Sorry I should have mentioned that the ratio is 40:1 for the Brown and Sharp BS0. So, my thinking is that I need 3 cuts per turn of the crank handle, or so. With the 127 hole plate that is 40+40+40=120 with 7 holes left over. 7 holes X 40 revolutions= 280 holes. 280 holes /40 =7. The 7 divisions that I still need will come from the left over 280 holes.
So what I'm really wanting to know is my math correct? And will this work to cut my 127 tooth Gear?
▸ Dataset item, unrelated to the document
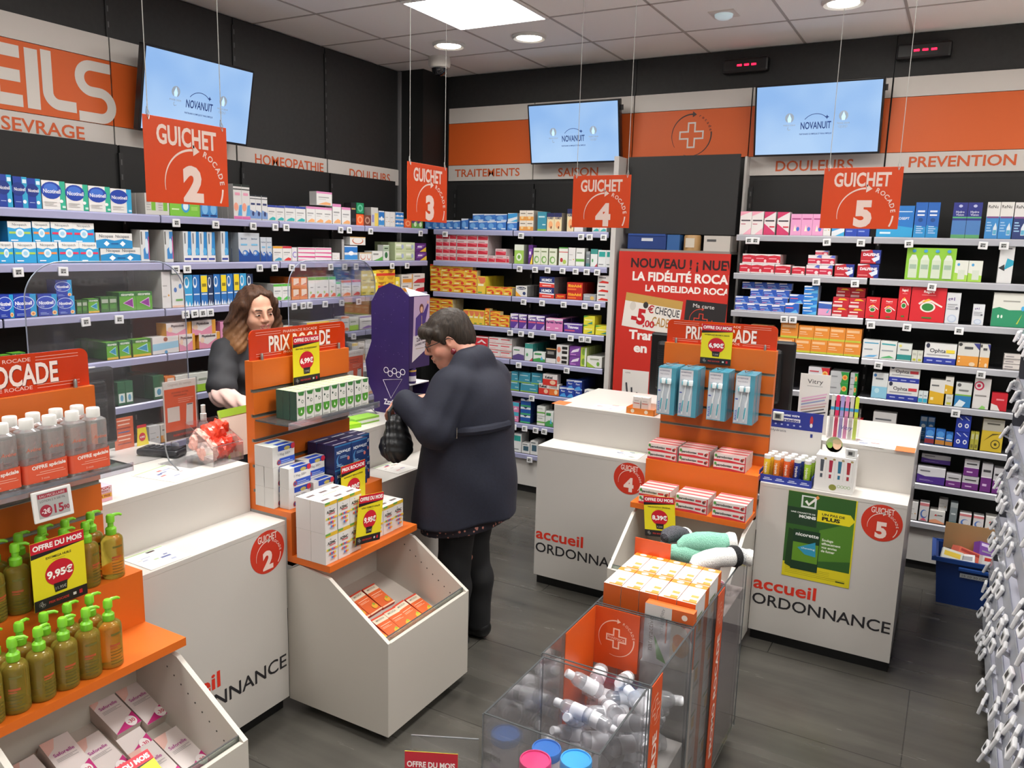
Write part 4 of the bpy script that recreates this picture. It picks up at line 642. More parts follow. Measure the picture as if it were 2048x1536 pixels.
kind('blst', 'slim blue carton with white mark', '2A6CA8', '1E4C7C', [(r, .1, .8, .9, .98, 'B8C8D4'), (e, .5, .6, .3, .08, 'D8E4EC'), *lines(.2, .8, .15, .4, 3, '8CB8D8')], .06)
kind('durx', 'small blue condom carton with red foot', '2A64B0', '1C3C74', [(e, .5, .72, .4, .2, '4C90D4'), (r, .1, .44, .9, .52, 'D8E0E8'), (r, 0, .05, 1, .34, '8C3038')], .06)
kind('dury', 'small blue condom carton with amber foot', '2A64B0', '1C3C74', [(e, .5, .72, .4, .2, '4C90D4'), (r, .1, .44, .9, .52, 'D8E0E8'), (r, 0, .05, 1, .34, 'B87C34')], .06)
kind('bdbl', 'royal blue carton with two white eyes', '2238A0', '182870', [(e, .28, .38, .14, .14, 'E4E6F0'), (e, .28, .38, .07, .07, '2238A0'), (e, .74, .38, .14, .14, 'E4E6F0'), (e, .74, .38, .07, .07, '2238A0'), (p, [(.1, .9), (.4, .7), (.44, .74), (.14, .94)], 'C0C8E8'), (p, [(.56, .9), (.86, .7), (.9, .74), (.6, .94)], 'C0C8E8')], .07)
kind('yelv', 'narrow olive yellow carton', 'A8A23C', '8A8840', [(r, .2, .6, .8, .9, 'B8B890'), (r, .2, .1, .8, .3, '7A7430')], .06)
kind('yelbig', 'large golden carton with grey top and spiral', 'C8AC30', '94802C', [(r, 0, .64, 1, 1, 'A8A498'), (e, .68, .24, .22, .14, '4A4420'), (e, .68, .24, .18, .11, 'C8AC30'), (e, .68, .24, .07, .045, '4A4420'), (r, .2, .84, .8, .88, '4A4840'), (p, [(.1, .3), (.5, .56), (.9, .58), (.5, .52)], '4A4420')], .08)
kind('optp', 'white carton with violet slanting foot', 'CFCED2', 'A8A6AA', [(p, [(0, .12), (0, .56), (.3, .44), (1, .5), (1, 0), (0, 0)], '4A2C84'), (r, .1, .74, .46, .82, '6A6A72'), *lines(.1, .6, .16, .26, 2, 'A894CC')], .07)
kind('opt2', 'grey and purple supplement carton', 'B8B6BA', '5A2870', [(r, 0, 0, 1, .52, '6A2C78'), (r, 0, .5, 1, .54, 'D8D4DC'), (r, .15, .7, .85, .78, '3A383C'), (r, .2, .2, .6, .28, 'D0B0D8')], .07)
kind('pnkc', 'white carton with pink and blue crescent', 'D6D2D2', 'B4B0B0', [(r, 0, .84, 1, 1, 'CC7C80'), (e, .5, .4, .36, .24, '4C74BC'), (e, .58, .42, .28, .18, 'D6D2D2'), (p, [(.1, .04), (.9, .04), (.5, .2)], 'E0647C')], .07)
kind('orcl', 'white carton with peach foot', 'D4D2CE', 'B0AEAA', [(p, [(0, 0), (1, 0), (1, .1), (.4, .34), (0, .2)], 'E8A07C'), (p, [(.3, .6), (.4, .76), (.5, .6)], 'C83C3C'), (r, .5, .64, .85, .7, '4A4A4A')], .08)
kind('gryt', 'tall slate carton', '7A8488', '5A6468', [(r, 0, .8, 1, 1, '9AA0A2'), (r, .2, .5, .8, .56, 'D0D6D8'), (r, 0, 0, 1, .2, '4A7C80')], .06)

for nm_, ks in (('gum_box', 'nic_t nic_w nic_wb nic_b nicor_p nicor_b nicor_d'), ('patch_box', 'pat_g pat_o pat_r nicopass'), ('spray_box', 'pror physio wave spr_l spr_b spr_y spr_d tall_pk tall_bl'), ('remedy_box', 'w_teal w_grn w_org w_red w_pnk w_col w_ylw w_vio w_tal sono homeo'), ('tablet_box', 'redw yr yrt redn wredl reda redc dalf blun blunb blul pkbl redy orp nurr nurg rhin humex wred nuro yel yelred'), ('sachet_box', 'fervex fervp tine purp limet limew ygr'), ('lens_care_box', 'bwide btall hydv renu renud biot biot2 tallt ca1'), ('eye_care_box', 'oph_y oph_r bleph reg_s reg_t reg_b yelw blwg target wbf')):
    for k_ in ks.split(): K[k_] = K[k_][:5]+(nm_,)
BOXM = {}
TOPC = {'spray': '9DB08C', 'nova': '2A2654', 'paro': 'D6B4AE', 'tmag': 'D2D0CE', 'azinc': 'D8D4D0', 'orp': 'C87A30', 'nhco': 'D8482C'}
TOPS = {'spray': (.1, .15, .9, .6, 'C4B4A0'), 'nova': (.1, .3, .9, .5, 'B8B4C8'), 'paro': (.0, .55, 1, .9, 'C8404A'), 'azinc': (.2, .3, .8, .5, '6A5A58'), 'tmag': (.3, .2, .9, .7, '2448B0')}
def front_print(m, ops, w, h):
    for i, o in enumerate(ops):
        y = -.0004-.0003*i
        if o[0] == r: m.rect(o[1]*w, o[2]*h, o[3]*w, o[4]*h, o[5], y)
        elif o[0] == e: m.ell(o[1]*w, o[2]*h, o[3]*w, o[4]*h, o[5], y, 18)
        elif o[0] == p: m.poly([(a*w, b*h) for a, b in o[1]], o[2], y)
        elif o[0] == t: m.text(o[1], o[2]*w, o[3]*h, o[4]*h, o[5], y, maxw=(o[6] if len(o) > 6 else .9)*w, bold=o[7] if len(o) > 7 else .01)
def box_mesh(k, w, h, d):
    key = (k, round(w, 3), round(h, 3), round(d, 3))
    if key not in BOXM:
        look, base, side, ops, _, nm = K[k]; w, h, d = key[1:]; m = MB()
        m.add([(0, 0, 0), (w, 0, 0), (w, 0, h), (0, 0, h)], [(0, 1, 2, 3)], base)
        m.add([(0, 0, 0), (w, 0, 0), (w, d, 0), (0, d, 0), (0, 0, h), (w, 0, h), (w, d, h), (0, d, h)], [(0, 3, 2, 1), (1, 2, 6, 5), (2, 3, 7, 6), (3, 0, 4, 7)], side)
        m.add([(0, 0, h), (w, 0, h), (w, d, h), (0, d, h)], [(0, 1, 2, 3)], TOPC.get(k, base))
        if k in TOPS: m.add([(w*TOPS[k][0], d*TOPS[k][1], h+.0003), (w*TOPS[k][2], d*TOPS[k][1], h+.0003), (w*TOPS[k][2], d*TOPS[k][3], h+.0003), (w*TOPS[k][0], d*TOPS[k][3], h+.0003)], [(0, 1, 2, 3)], TOPS[k][4])
        sc = side  # end flaps and small print on the visible side faces
        front_print(m, ops, w, h); BOXM[key] = m.mesh(nm)
    return BOXM[key]
def word(n): return ORD[n]
SHELFN = ['top', 'second', 'third', 'fourth', 'fifth', 'sixth', 'seventh', 'bottom']
REG = {}
def reg(look, where, u, tier, o, extra=''):
    REG.setdefault((look, where), []).append((tier, u, o, extra))
def put(k, w, h, d, loc, rz, where, u, tier=0, extra='', jit=1.0):
    o = bpy.data.objects.new(K[k][5], box_mesh(k, w, h, d)); COL.objects.link(o)
    o.location = loc; o.rotation_euler.z = rz+random.uniform(-.012, .012)*jit; o['category'] = 'box'
    reg(K[k][0], where, u, tier, o, extra); return o
WALLN = {'L': 'left wall', 'B': 'back wall left of the banner', 'R': 'back wall right of the banner'}
WALLG = {'L': 'cartons on the left wall shelves', 'B': 'cartons on the back wall shelves left of the banner', 'R': 'cartons on the back wall shelves right of the banner'}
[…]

Thanks for any and all help. Cuebuilder

The info that came with my 40:1 dividing head says use a 16 hole plate and advance 5 holes per tooth....Not counting the hole the pin is in.
That comes out to 5/16 = .3125 not near as close as the 19 hole plate ???
My dividing head came with a 19 hole plate. is it just a typo on the included chart? I have found other typos on it. It shows the 16 hole plate and 5 hole advancement for 126, 127, and 128 tooth gears.

 

[Cuebuilder]

I'm pretty sure the 16 hole plate is only accurate to cut 128 teeth. If you look at the chart it shows 4 change gears 24,64,40, and 48 to be used with the B&S BS2 to cut 127 teeth. I don't have the BS2, so I can't use the change gears as mine didn't come with them nor is there a place to mount them. So, a 16 hole plate moving 5 holes will only get you close. that is why I'm planning on making the 127 tooth hole on my taig cnc mill.

Cuebuilder

 

[benmychree]

The problem that you guys neglect is that that "tiny" error accumulates and you end up with a substantial error when you get to the last tooth to be cut. I do have a B&S #2 universal dividing head with change gears, and did the differential indexing to make a master change gear to fit my automatic gear cutter so now I can produce 127 tooth change gears of any common pitch. If you would like help with this, and you make the blank, I can cut the teeth for a nominal fee.
John York york@napanet.net

 

[eightball]

I agree with John. If memory serves me correctly 127 is a prime number. I think you will have to use differential indexing to get an accurate plate. Out of curiosity, are you indexing something metric?

 

[Cuebuilder]

I will be making a 127 tooth gear for my Birminghm lathe. I need to cut a new worm and worm gear for my Zubal Lathe. I will have to cut some other gears also as it is a module 2 worm, the worm gear is module 2 with 25 teeth. I have the idea that if I make a new index plate for my bs0 indexing head with 127 holes in it that I will end up with 127 teeth on the gear that I need to make. I should just need to rotate 40 holes between the sector arms and that should give me 127 teeth. I started this thread so I could get someone with more experience cutting gears to check my math before I make the plate. The plate itself should be straight forward to make on my taig cnc mill. I've already drawn up the plate in bobcad but for some reason I can't post a picture of it on here. It's a dwg file. I'm going to make the plate out of 1/4 inch lexan as this will be for a one off job and won't see hardly any use, I think it should hold up fine. Any comments or suggestions would be greatly appreiciated. Also does anyone know how I can get the drawing on here, it might be of use to someone else with the same problem.

Thanks
Cuebuilder

 

[benmychree]

I very much doubt that you will be able to fit 127 holes on a plate that will fit your dividing head, likely, they would even overlap one another. Look at the highest number plate you have, the holes are pretty close to each other on that (39) hole plate, could you fit that many more?